**Your objective:**
Omit the pictures and print exactly the lines of the listing below, starting at the first and ending at the line containing "c2 = piped_cushion('back_cushion', 'grey".
================================
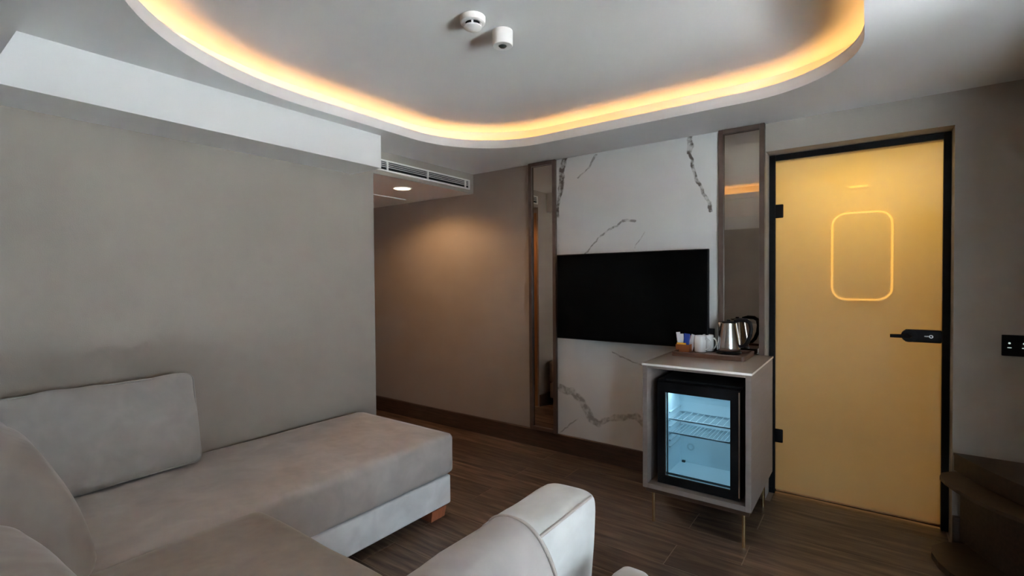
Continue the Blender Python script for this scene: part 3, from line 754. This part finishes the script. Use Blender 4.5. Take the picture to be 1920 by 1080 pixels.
ysf = [(.90, 1.0)]+[(.90+(1.185-.90)*i/10, 1.0) for i in range(1, 11)]+[(1.203, .985), (1.212, .955)]
sweep_y('armrest', frp, ysf, sf, m='velvet_arm', wob=.007, seed=8)
tube('arm_seam', SO, sf, [(-.6085, y, .728) for y in (.93, 1.0, 1.08, 1.15, 1.19)], .004, 8)
# loose cushions
def piped_cushion(name, label, cx, cy_, cz, sx, sy_, sz, rot, bulge, r=.05, seed=0, axis=0, n=26, group='loose sofa cushions', wob=.012, shape=None, fab='velvet'):
    t = thing(name, label, 'cushion', (cx, cy_, cz-sz), group)
    soft('cushion_body', fab, t, cx, cy_, cz, sx, sy_, sz, r=r, bulge=bulge, n=n, wob=wob, wscale=6, seed=seed, rot=rot, shape=shape)
    return t
ry = Matrix.Rotation(R(-12), 3, 'Y')
def wall_cush(p):      # lumpy top, slightly drawn-in sides
    f = p.z/.215
    if f > .5: p.z += .010*noise.noise(Vector((p.y*9, 3, 1)))
    return p
wc = piped_cushion('back_cushion', 'grey velvet cushion leaning on the left wall above the chaise', -2.622, .642, .672, .062, .345, .208, ry, (.045, .0, .006), r=.030, seed=4, shape=wall_cush, fab='cushion')
pp = []
for y, z in rect_loop(-.342, .342, -.205, .205, .03, 4):
    q = ry @ Vector((.046, y, z)); pp.append((q.x-2.622, q.y+.642, q.z+.672))
tube('piping', 'cushion', wc, pp, .0038, 8, closed=True)
def corner_cush(p):
    # +x top corner slumps
    t_ = max(0, (p.x+.05)/.40); p.z -= .20*t_**2.4*max(0, (p.z+.22)/.44)
    p.y += .02*max(0, t_)*(1-abs(p.z)/.3)
    return p
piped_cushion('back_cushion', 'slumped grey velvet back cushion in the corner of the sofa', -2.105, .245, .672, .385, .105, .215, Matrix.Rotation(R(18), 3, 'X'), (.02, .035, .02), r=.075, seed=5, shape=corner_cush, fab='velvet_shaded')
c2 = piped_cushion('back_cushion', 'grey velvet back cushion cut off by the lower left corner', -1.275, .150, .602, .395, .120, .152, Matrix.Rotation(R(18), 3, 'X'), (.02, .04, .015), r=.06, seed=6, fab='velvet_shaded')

# armchair whose arm tip shows at the lower edge
ac = thing('armchair', 'light grey velvet armchair with its rounded arm tip at the lower edge', 'armchair', (-.2, .6, 0))
def arm_block(x0, x1):
    soft('armrest', SO, ac, (x0+x1)/2, .62, .32, (x1-x0)/2, .575, .265, r=.035, bulge=(.006, .004, .004), n=18, wob=.003, seed=9)
arm_block(-.528, -.430)
box('seat_base', SO, ac, -.428, .158, .12, 1.10, .06, .22, bev=.02, seg=3)
box('backrest', SO, ac, -.525, .16, -.10, .10, .06, .86, bev=.05, seg=4)
soft('seat_cushion', SO, ac, -.13, .62, .30, .295, .48, .078, r=.04, bulge=(0, .01, .012), n=16, wob=.003)
for x in (-.49, .10):
    for y in (.12, 1.10):
        bm = bmesh.new(); add_box(bm, x-.03, x+.03, y-.03, y+.03, 0, .058); obj('leg', bm, 'legwood', ac)

# ------------------------------------------------------------------ curved wooden console at the right wall
cs = thing('curved_console', 'dark wooden wall console with curved front and rounded shelf', 'console', (.52, WY-.15, 0))
def bow(x0, y0, x1, y1, sag, n=14):
    out = []
    d = Vector((x1-x0, y1-y0)); nn = Vector((d.y, -d.x)).normalized()
    for i in range(n+1):
        t_ = i/n; p = Vector((x0, y0))+d*t_+nn*sag*math.sin(math.pi*t_); out.append((p.x, p.y))
    return out
YB = WY-.026
def clip(l): return l+[(RX-.002, YB)]
bm = bmesh.new(); add_prism(bm, clip(bow(.335, YB, RX-.002, 2.62, .035)), .442, .455); obj('top_board', bm, 'console', cs)
bm = bmesh.new(); add_prism(bm, clip(bow(.337, YB, RX-.002, 2.625, .033)), .370, .442); obj('apron', bm, 'console', cs)
bm = bmesh.new(); add_prism(bm, clip(bow(.36, YB, RX-.002, 2.66, .03)), .03, .350); obj('body', bm, 'darkwood', cs)
shp = [(.40, YB), (.330, YB-.02), (.285, YB-.07), (.272, YB-.13), (.285, YB-.20), (.315, YB-.28), (.36, YB-.36), (.42, YB-.44), (.50, YB-.51), (.60, YB-.57), (RX-.002, YB-.61), (RX-.002, YB)]
bm = bmesh.new(); add_prism(bm, shp, .352, .368); obj('rounded_shelf', bm, 'console', cs)
bs = [(.40, YB-.02), (.30, YB-.06), (.245, YB-.14), (.238, YB-.21), (.255, YB-.30), (.285, YB-.37), (.35, YB-.45), (.46, YB-.54), (RX-.002, YB-.62), (RX-.002, YB-.02)]
bm = bmesh.new(); add_prism(bm, bs, 0.0005, .03); obj('base_board', bm, 'console', cs)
================================
**Solution:**
Continue the Blender Python script for this scene: part 3, from line 754. This part finishes the script. Use Blender 4.5. Take the picture to be 1920 by 1080 pixels.
ysf = [(.90, 1.0)]+[(.90+(1.185-.90)*i/10, 1.0) for i in range(1, 11)]+[(1.203, .985), (1.212, .955)]
sweep_y('armrest', frp, ysf, sf, m='velvet_arm', wob=.007, seed=8)
tube('arm_seam', SO, sf, [(-.6085, y, .728) for y in (.93, 1.0, 1.08, 1.15, 1.19)], .004, 8)
# loose cushions
def piped_cushion(name, label, cx, cy_, cz, sx, sy_, sz, rot, bulge, r=.05, seed=0, axis=0, n=26, group='loose sofa cushions', wob=.012, shape=None, fab='velvet'):
    t = thing(name, label, 'cushion', (cx, cy_, cz-sz), group)
    soft('cushion_body', fab, t, cx, cy_, cz, sx, sy_, sz, r=r, bulge=bulge, n=n, wob=wob, wscale=6, seed=seed, rot=rot, shape=shape)
    return t
ry = Matrix.Rotation(R(-12), 3, 'Y')
def wall_cush(p):      # lumpy top, slightly drawn-in sides
    f = p.z/.215
    if f > .5: p.z += .010*noise.noise(Vector((p.y*9, 3, 1)))
    return p
wc = piped_cushion('back_cushion', 'grey velvet cushion leaning on the left wall above the chaise', -2.622, .642, .672, .062, .345, .208, ry, (.045, .0, .006), r=.030, seed=4, shape=wall_cush, fab='cushion')
pp = []
for y, z in rect_loop(-.342, .342, -.205, .205, .03, 4):
    q = ry @ Vector((.046, y, z)); pp.append((q.x-2.622, q.y+.642, q.z+.672))
tube('piping', 'cushion', wc, pp, .0038, 8, closed=True)
def corner_cush(p):
    # +x top corner slumps
    t_ = max(0, (p.x+.05)/.40); p.z -= .20*t_**2.4*max(0, (p.z+.22)/.44)
    p.y += .02*max(0, t_)*(1-abs(p.z)/.3)
    return p
piped_cushion('back_cushion', 'slumped grey velvet back cushion in the corner of the sofa', -2.105, .245, .672, .385, .105, .215, Matrix.Rotation(R(18), 3, 'X'), (.02, .035, .02), r=.075, seed=5, shape=corner_cush, fab='velvet_shaded')
c2 = piped_cushion('back_cushion', 'grey velvet back cushion cut off by the lower left corner', -1.275, .150, .602, .395, .120, .152, Matrix.Rotation(R(18), 3, 'X'), (.02, .04, .015), r=.06, seed=6, fab='velvet_shaded')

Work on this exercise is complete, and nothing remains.